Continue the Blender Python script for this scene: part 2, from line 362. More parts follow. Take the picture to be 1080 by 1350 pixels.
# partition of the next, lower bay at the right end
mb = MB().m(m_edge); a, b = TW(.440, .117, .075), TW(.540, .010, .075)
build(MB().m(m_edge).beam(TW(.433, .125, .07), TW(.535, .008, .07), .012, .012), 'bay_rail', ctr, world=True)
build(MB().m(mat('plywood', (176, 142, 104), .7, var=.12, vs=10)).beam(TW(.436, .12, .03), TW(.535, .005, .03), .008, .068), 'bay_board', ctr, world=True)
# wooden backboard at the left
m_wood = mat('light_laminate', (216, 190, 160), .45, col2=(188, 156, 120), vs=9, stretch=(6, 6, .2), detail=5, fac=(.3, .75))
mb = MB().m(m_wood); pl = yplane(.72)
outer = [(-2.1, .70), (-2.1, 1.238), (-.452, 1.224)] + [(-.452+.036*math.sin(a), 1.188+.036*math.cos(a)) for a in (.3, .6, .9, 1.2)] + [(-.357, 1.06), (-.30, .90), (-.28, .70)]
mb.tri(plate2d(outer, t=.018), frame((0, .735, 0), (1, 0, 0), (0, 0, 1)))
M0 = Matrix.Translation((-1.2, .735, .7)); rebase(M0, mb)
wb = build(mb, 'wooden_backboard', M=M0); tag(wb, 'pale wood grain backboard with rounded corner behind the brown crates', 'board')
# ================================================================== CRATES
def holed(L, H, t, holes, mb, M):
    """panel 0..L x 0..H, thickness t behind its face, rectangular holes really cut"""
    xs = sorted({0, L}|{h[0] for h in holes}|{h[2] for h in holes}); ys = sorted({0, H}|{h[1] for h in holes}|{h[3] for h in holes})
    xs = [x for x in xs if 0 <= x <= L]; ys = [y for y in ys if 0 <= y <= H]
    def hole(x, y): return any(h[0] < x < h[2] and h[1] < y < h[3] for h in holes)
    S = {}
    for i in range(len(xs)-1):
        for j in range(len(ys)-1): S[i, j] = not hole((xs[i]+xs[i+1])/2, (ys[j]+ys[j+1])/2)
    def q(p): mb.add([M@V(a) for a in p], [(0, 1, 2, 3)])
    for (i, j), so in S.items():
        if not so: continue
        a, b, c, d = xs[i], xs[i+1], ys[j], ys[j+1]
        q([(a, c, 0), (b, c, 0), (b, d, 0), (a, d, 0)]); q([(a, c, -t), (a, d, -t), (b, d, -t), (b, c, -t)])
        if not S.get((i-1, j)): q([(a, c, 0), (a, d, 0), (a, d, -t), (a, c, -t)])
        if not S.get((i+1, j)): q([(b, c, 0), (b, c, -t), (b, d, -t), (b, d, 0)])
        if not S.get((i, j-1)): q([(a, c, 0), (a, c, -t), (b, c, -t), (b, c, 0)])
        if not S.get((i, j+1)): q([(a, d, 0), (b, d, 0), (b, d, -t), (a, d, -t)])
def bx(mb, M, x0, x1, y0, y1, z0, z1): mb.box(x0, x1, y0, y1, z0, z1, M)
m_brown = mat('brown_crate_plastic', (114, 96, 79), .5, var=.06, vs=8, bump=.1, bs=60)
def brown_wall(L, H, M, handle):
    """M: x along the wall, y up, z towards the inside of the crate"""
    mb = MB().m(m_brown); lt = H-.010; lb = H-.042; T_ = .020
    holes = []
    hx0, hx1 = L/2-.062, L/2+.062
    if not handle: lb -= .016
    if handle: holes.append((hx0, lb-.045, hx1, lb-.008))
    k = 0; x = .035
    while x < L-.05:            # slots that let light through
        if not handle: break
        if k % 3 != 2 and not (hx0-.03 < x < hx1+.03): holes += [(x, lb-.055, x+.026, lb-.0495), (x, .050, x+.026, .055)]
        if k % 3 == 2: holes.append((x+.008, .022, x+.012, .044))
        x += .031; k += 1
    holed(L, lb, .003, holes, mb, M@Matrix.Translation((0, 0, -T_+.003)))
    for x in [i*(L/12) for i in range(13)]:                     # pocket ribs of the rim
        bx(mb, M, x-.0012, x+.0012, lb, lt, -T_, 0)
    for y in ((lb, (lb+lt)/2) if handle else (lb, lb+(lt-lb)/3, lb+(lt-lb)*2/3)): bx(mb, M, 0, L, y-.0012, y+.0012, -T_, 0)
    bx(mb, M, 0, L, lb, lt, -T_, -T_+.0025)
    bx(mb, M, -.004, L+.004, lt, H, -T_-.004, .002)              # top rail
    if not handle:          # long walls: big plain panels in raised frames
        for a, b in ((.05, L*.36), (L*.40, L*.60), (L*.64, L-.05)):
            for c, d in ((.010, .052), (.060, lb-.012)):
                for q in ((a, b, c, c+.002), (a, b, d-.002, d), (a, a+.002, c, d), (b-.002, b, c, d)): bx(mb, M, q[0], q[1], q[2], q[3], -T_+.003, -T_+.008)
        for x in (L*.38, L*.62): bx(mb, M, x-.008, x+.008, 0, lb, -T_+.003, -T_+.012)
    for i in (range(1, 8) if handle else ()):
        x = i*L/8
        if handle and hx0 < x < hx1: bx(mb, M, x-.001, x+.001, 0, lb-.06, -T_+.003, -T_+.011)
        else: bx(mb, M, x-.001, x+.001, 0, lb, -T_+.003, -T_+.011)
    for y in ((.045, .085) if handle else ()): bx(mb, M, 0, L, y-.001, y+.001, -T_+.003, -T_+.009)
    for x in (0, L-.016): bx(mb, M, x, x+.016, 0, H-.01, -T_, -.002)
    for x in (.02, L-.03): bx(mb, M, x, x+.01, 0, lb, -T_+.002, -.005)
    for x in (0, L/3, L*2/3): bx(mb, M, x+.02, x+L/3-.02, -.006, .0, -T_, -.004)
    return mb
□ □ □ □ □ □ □
# REQUIRED WORK
All the data must be duplicated exactly, with nothing added or removed.

# THE RESPONSE
Continue the Blender Python script for this scene: part 2, from line 362. More parts follow. Take the picture to be 1080 by 1350 pixels.
# partition of the next, lower bay at the right end
mb = MB().m(m_edge); a, b = TW(.440, .117, .075), TW(.540, .010, .075)
build(MB().m(m_edge).beam(TW(.433, .125, .07), TW(.535, .008, .07), .012, .012), 'bay_rail', ctr, world=True)
build(MB().m(mat('plywood', (176, 142, 104), .7, var=.12, vs=10)).beam(TW(.436, .12, .03), TW(.535, .005, .03), .008, .068), 'bay_board', ctr, world=True)
# wooden backboard at the left
m_wood = mat('light_laminate', (216, 190, 160), .45, col2=(188, 156, 120), vs=9, stretch=(6, 6, .2), detail=5, fac=(.3, .75))
mb = MB().m(m_wood); pl = yplane(.72)
outer = [(-2.1, .70), (-2.1, 1.238), (-.452, 1.224)] + [(-.452+.036*math.sin(a), 1.188+.036*math.cos(a)) for a in (.3, .6, .9, 1.2)] + [(-.357, 1.06), (-.30, .90), (-.28, .70)]
mb.tri(plate2d(outer, t=.018), frame((0, .735, 0), (1, 0, 0), (0, 0, 1)))
M0 = Matrix.Translation((-1.2, .735, .7)); rebase(M0, mb)
wb = build(mb, 'wooden_backboard', M=M0); tag(wb, 'pale wood grain backboard with rounded corner behind the brown crates', 'board')
# ================================================================== CRATES
def holed(L, H, t, holes, mb, M):
    """panel 0..L x 0..H, thickness t behind its face, rectangular holes really cut"""
    xs = sorted({0, L}|{h[0] for h in holes}|{h[2] for h in holes}); ys = sorted({0, H}|{h[1] for h in holes}|{h[3] for h in holes})
    xs = [x for x in xs if 0 <= x <= L]; ys = [y for y in ys if 0 <= y <= H]
    def hole(x, y): return any(h[0] < x < h[2] and h[1] < y < h[3] for h in holes)
    S = {}
    for i in range(len(xs)-1):
        for j in range(len(ys)-1): S[i, j] = not hole((xs[i]+xs[i+1])/2, (ys[j]+ys[j+1])/2)
    def q(p): mb.add([M@V(a) for a in p], [(0, 1, 2, 3)])
    for (i, j), so in S.items():
        if not so: continue
        a, b, c, d = xs[i], xs[i+1], ys[j], ys[j+1]
        q([(a, c, 0), (b, c, 0), (b, d, 0), (a, d, 0)]); q([(a, c, -t), (a, d, -t), (b, d, -t), (b, c, -t)])
        if not S.get((i-1, j)): q([(a, c, 0), (a, d, 0), (a, d, -t), (a, c, -t)])
        if not S.get((i+1, j)): q([(b, c, 0), (b, c, -t), (b, d, -t), (b, d, 0)])
        if not S.get((i, j-1)): q([(a, c, 0), (a, c, -t), (b, c, -t), (b, c, 0)])
        if not S.get((i, j+1)): q([(a, d, 0), (b, d, 0), (b, d, -t), (a, d, -t)])
def bx(mb, M, x0, x1, y0, y1, z0, z1): mb.box(x0, x1, y0, y1, z0, z1, M)
m_brown = mat('brown_crate_plastic', (114, 96, 79), .5, var=.06, vs=8, bump=.1, bs=60)
def brown_wall(L, H, M, handle):
    """M: x along the wall, y up, z towards the inside of the crate"""
    mb = MB().m(m_brown); lt = H-.010; lb = H-.042; T_ = .020
    holes = []
    hx0, hx1 = L/2-.062, L/2+.062
    if not handle: lb -= .016
    if handle: holes.append((hx0, lb-.045, hx1, lb-.008))
    k = 0; x = .035
    while x < L-.05:            # slots that let light through
        if not handle: break
        if k % 3 != 2 and not (hx0-.03 < x < hx1+.03): holes += [(x, lb-.055, x+.026, lb-.0495), (x, .050, x+.026, .055)]
        if k % 3 == 2: holes.append((x+.008, .022, x+.012, .044))
        x += .031; k += 1
    holed(L, lb, .003, holes, mb, M@Matrix.Translation((0, 0, -T_+.003)))
    for x in [i*(L/12) for i in range(13)]:                     # pocket ribs of the rim
        bx(mb, M, x-.0012, x+.0012, lb, lt, -T_, 0)
    for y in ((lb, (lb+lt)/2) if handle else (lb, lb+(lt-lb)/3, lb+(lt-lb)*2/3)): bx(mb, M, 0, L, y-.0012, y+.0012, -T_, 0)
    bx(mb, M, 0, L, lb, lt, -T_, -T_+.0025)
    bx(mb, M, -.004, L+.004, lt, H, -T_-.004, .002)              # top rail
    if not handle:          # long walls: big plain panels in raised frames
        for a, b in ((.05, L*.36), (L*.40, L*.60), (L*.64, L-.05)):
            for c, d in ((.010, .052), (.060, lb-.012)):
                for q in ((a, b, c, c+.002), (a, b, d-.002, d), (a, a+.002, c, d), (b-.002, b, c, d)): bx(mb, M, q[0], q[1], q[2], q[3], -T_+.003, -T_+.008)
        for x in (L*.38, L*.62): bx(mb, M, x-.008, x+.008, 0, lb, -T_+.003, -T_+.012)
    for i in (range(1, 8) if handle else ()):
        x = i*L/8
        if handle and hx0 < x < hx1: bx(mb, M, x-.001, x+.001, 0, lb-.06, -T_+.003, -T_+.011)
        else: bx(mb, M, x-.001, x+.001, 0, lb, -T_+.003, -T_+.011)
    for y in ((.045, .085) if handle else ()): bx(mb, M, 0, L, y-.001, y+.001, -T_+.003, -T_+.009)
    for x in (0, L-.016): bx(mb, M, x, x+.016, 0, H-.01, -T_, -.002)
    for x in (.02, L-.03): bx(mb, M, x, x+.01, 0, lb, -T_+.002, -.005)
    for x in (0, L/3, L*2/3): bx(mb, M, x+.02, x+L/3-.02, -.006, .0, -T_, -.004)
    return mb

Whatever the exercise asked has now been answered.